▼
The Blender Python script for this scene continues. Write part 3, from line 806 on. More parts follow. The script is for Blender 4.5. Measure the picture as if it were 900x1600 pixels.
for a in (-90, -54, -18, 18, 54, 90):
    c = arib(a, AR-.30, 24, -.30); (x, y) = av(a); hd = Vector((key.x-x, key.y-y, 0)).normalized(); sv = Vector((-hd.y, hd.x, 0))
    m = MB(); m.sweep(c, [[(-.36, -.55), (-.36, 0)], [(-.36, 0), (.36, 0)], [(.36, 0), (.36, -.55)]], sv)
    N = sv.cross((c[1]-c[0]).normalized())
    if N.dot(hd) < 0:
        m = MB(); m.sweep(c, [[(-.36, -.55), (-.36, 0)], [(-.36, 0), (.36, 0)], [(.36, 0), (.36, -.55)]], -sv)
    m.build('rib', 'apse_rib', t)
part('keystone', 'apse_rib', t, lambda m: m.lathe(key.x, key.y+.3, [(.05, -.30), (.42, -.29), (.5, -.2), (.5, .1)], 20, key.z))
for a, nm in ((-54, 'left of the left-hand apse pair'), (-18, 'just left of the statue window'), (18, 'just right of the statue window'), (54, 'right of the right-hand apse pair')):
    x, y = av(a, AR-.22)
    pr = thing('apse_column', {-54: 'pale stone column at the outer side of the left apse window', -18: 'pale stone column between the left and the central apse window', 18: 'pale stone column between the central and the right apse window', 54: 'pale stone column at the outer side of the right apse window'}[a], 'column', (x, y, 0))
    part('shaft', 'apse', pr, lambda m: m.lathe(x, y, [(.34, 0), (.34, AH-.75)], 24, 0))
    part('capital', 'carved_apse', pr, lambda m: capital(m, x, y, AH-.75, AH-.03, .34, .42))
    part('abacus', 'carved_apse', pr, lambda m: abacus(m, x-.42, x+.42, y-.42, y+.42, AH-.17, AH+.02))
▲
Every line in the data above that contains "part" needs to be copied.

The Blender Python script for this scene continues. Write part 3, from line 806 on. More parts follow. The script is for Blender 4.5. Measure the picture as if it were 900x1600 pixels.
part('keystone', 'apse_rib', t, lambda m: m.lathe(key.x, key.y+.3, [(.05, -.30), (.42, -.29), (.5, -.2), (.5, .1)], 20, key.z))
    part('shaft', 'apse', pr, lambda m: m.lathe(x, y, [(.34, 0), (.34, AH-.75)], 24, 0))
    part('capital', 'carved_apse', pr, lambda m: capital(m, x, y, AH-.75, AH-.03, .34, .42))
    part('abacus', 'carved_apse', pr, lambda m: abacus(m, x-.42, x+.42, y-.42, y+.42, AH-.17, AH+.02))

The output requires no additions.